Transitional Justice in Sudan: How to Hold Perpetrators Accountable While Healing the Nation

Executive Summary

Sudan presents one of the world’s most complex transitional justice challenges. Decades of authoritarian rule under President Omar al-Bashir, the Darfur atrocities, the 2019 Khartoum massacre, and the devastating war that erupted in April 2023 have produced an enormous backlog of unaddressed violations.

The war has been accompanied by massive violations of international humanitarian law, with the Biden administration formally determining that war crimes, crimes against humanity, and genocide have taken place — a rare and significant step. (Verfassungsblog)

Yet hardly any major perpetrators have faced justice.

Key Findings

  1. A Persistent Culture of Impunity

Impunity, and the persistence — indeed rise — of alleged perpetrators, is a key dimension of the current conflict. Many in Sudan associate transitional justice primarily with criminal justice, rather than also addressing the structural dimensions of atrocities, which has created uncertainty, resentment, and fear among armed actors and survivors alike. (Verfassungsblog)

  1. Failed Transitions Undermine Progress

Sudan has a rich history of engaging with transitional justice — from truth-telling and reparations to criminal accountability — but the discrepancy between aspirations and concrete results is stark. It tells the story of Sudan’s failed transition: a paradox of transitional justice without any genuine transition, marked by asymmetrical power relations and impunity for violent actors. (African Arguments)

  1. Political Elites as the Key Obstacle

Justice requires political courage, judicial independence, and that those responsible are no longer key players. In Sudan, important military members of the old regime remain embedded in transitional government structures, making accountability extremely difficult to deliver. (CMI)

  1. The “Soft Landing” Risk

Some associate transitional justice in Sudan with a “soft landing” approach, where perpetrators go free after making superficial commitments to peace and human rights, receiving legitimacy to remain in positions of power or join the dominant kleptocratic system for their own benefit. (Verfassungsblog)

  1. Justice Must Be Transformative, Not Transactional

The ultimate measure of success must be how transformative any process is for Sudan — integrating justice with wider political, social, and economic reforms that address the root causes of recurring authoritarian rule, including inequality and discrimination. (African Arguments)

Three Practical Recommendations
Recommendation 1: Establish an Inclusive, Victim-Centred Truth and Reparations Framework

Women, youth, and marginalised groups — the driving forces of Sudan’s revolution — must be at the cornerstone of any transitional justice process. So long as they are excluded from decision-making, whether by institutional, cultural, or practical barriers, any process will lack legitimacy. (Redress)

Reparations programmes must be structured carefully to avoid creating unjust hierarchies among victims while remaining economically viable.

Recommendation 2: Sequence Accountability Mechanisms Realistically

Drawing on Latin American lessons, accountability processes should be built in stages. Prioritise documentation and evidence preservation now, establish an independent Special Court for Darfur and other atrocities (as committed to in the 2020 Juba Peace Agreement), and pursue criminal prosecutions as political conditions allow — targeting the most responsible individuals first to maximise credibility and manageability.
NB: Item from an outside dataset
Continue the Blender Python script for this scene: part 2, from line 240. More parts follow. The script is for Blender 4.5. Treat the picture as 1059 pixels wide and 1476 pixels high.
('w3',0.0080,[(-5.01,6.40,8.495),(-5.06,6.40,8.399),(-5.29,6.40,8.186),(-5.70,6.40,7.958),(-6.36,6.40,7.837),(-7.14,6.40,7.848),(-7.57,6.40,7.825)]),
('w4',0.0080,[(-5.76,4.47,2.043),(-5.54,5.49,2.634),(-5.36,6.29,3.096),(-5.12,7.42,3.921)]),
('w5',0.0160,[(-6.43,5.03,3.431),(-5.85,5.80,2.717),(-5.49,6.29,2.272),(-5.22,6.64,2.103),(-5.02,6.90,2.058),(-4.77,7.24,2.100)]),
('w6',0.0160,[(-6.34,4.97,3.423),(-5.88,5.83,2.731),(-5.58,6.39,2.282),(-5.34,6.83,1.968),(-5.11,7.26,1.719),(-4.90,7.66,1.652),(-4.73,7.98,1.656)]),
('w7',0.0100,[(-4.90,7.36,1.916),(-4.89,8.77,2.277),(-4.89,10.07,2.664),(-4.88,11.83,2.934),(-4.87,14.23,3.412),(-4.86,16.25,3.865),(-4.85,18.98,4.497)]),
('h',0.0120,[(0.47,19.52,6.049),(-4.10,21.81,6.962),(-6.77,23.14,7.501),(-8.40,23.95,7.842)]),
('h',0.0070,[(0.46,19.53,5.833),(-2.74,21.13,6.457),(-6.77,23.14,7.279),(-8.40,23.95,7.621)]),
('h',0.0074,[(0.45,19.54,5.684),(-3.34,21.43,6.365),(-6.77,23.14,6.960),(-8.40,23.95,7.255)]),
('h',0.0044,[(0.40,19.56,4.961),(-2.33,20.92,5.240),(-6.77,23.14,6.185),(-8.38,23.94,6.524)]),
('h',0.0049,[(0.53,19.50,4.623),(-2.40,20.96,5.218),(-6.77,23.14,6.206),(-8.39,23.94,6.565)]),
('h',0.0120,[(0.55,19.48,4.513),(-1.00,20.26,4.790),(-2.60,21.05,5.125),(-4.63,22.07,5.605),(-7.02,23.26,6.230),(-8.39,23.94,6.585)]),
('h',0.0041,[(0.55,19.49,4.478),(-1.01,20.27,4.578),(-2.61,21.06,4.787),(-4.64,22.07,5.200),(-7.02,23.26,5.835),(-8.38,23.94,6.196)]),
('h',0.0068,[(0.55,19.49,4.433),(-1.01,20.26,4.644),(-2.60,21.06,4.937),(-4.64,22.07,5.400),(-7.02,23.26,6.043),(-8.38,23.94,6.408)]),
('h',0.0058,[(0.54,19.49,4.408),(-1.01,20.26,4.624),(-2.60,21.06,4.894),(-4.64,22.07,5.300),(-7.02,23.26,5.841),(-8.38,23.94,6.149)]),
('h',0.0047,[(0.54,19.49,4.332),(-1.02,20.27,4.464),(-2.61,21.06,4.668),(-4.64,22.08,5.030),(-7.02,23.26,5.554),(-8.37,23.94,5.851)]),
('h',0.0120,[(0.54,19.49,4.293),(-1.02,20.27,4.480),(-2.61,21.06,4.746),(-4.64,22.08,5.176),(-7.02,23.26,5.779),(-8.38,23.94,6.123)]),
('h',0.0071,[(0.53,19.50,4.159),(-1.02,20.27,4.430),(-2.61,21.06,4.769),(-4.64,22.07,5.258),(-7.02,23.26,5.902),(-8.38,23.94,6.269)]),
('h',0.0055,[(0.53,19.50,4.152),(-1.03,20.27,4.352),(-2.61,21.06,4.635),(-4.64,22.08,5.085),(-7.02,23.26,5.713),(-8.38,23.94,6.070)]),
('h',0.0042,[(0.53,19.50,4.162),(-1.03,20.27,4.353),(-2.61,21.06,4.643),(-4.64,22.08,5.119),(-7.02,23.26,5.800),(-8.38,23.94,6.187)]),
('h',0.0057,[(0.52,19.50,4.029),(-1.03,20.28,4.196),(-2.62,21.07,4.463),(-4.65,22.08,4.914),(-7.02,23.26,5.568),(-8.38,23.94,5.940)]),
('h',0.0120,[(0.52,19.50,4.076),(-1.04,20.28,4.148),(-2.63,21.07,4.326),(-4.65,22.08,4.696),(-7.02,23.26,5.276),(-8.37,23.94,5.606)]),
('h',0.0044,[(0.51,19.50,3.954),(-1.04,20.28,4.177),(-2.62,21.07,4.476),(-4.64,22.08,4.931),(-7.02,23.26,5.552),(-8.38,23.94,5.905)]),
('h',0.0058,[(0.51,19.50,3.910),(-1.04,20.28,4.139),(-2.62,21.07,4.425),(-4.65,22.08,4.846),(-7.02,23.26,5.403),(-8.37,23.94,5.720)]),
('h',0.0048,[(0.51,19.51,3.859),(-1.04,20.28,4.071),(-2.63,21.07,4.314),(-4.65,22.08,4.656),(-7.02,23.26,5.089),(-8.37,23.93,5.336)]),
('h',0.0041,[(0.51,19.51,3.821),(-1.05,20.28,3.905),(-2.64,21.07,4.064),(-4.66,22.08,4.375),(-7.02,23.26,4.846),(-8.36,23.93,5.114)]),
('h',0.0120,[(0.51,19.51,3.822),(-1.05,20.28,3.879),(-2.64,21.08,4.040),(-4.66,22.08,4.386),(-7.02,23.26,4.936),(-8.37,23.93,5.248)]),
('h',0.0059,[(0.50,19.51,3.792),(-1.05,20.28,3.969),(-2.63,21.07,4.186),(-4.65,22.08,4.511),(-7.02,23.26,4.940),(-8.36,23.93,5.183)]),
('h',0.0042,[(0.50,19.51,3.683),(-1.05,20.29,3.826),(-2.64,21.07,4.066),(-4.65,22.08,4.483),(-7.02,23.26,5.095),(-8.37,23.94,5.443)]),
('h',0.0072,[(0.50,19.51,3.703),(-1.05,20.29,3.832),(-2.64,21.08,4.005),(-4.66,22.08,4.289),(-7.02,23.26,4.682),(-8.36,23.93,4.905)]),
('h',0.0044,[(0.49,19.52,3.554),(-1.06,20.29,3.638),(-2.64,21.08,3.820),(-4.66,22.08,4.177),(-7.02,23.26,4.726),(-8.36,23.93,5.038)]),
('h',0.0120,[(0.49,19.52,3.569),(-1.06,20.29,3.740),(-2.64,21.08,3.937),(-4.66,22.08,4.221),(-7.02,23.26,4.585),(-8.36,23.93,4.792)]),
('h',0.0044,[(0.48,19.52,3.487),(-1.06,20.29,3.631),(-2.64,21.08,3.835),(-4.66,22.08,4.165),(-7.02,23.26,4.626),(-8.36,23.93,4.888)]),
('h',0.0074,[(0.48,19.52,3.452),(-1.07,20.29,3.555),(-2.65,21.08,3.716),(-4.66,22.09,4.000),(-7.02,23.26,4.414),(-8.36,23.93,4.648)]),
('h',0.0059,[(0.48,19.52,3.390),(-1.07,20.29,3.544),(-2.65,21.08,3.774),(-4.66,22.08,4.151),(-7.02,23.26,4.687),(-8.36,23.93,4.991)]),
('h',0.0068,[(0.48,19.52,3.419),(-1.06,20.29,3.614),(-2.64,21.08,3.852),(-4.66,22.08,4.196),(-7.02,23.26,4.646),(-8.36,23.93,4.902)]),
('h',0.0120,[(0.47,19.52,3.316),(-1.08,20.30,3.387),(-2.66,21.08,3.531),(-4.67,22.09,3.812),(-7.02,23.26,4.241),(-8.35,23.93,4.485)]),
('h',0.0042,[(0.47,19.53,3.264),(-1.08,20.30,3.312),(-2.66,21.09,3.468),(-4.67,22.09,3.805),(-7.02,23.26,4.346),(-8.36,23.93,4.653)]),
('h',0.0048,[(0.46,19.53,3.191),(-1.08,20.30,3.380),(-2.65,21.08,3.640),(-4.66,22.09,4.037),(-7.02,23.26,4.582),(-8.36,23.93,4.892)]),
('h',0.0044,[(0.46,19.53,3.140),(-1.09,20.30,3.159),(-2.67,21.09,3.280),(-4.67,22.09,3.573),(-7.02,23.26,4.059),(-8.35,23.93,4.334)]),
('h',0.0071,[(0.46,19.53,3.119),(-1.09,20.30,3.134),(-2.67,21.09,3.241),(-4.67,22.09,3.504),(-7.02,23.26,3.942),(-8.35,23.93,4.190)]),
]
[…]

Recommendation 3: Embed Transitional Justice within Broader Security and Institutional Reform

The 2019–21 transition holds a critical lesson: key legislative and institutional reforms — especially security sector reforms — were delayed, which ultimately contributed to the collapse of the process. (African Arguments)

Any new transitional justice programme must be delivered in parallel with verified security sector reform, judicial independence, and anti-corruption measures, not treated as a standalone workstream.

Conclusion

Sudan’s path to justice is long but not impossible. Success depends on sustained international pressure, inclusive civil society participation, and political will to break, rather than perpetuate, cycles of impunity.

As project managers and stakeholders, we must design accountability mechanisms that are credible, sequenced, and structurally transformative — not performative gestures that leave root causes intact.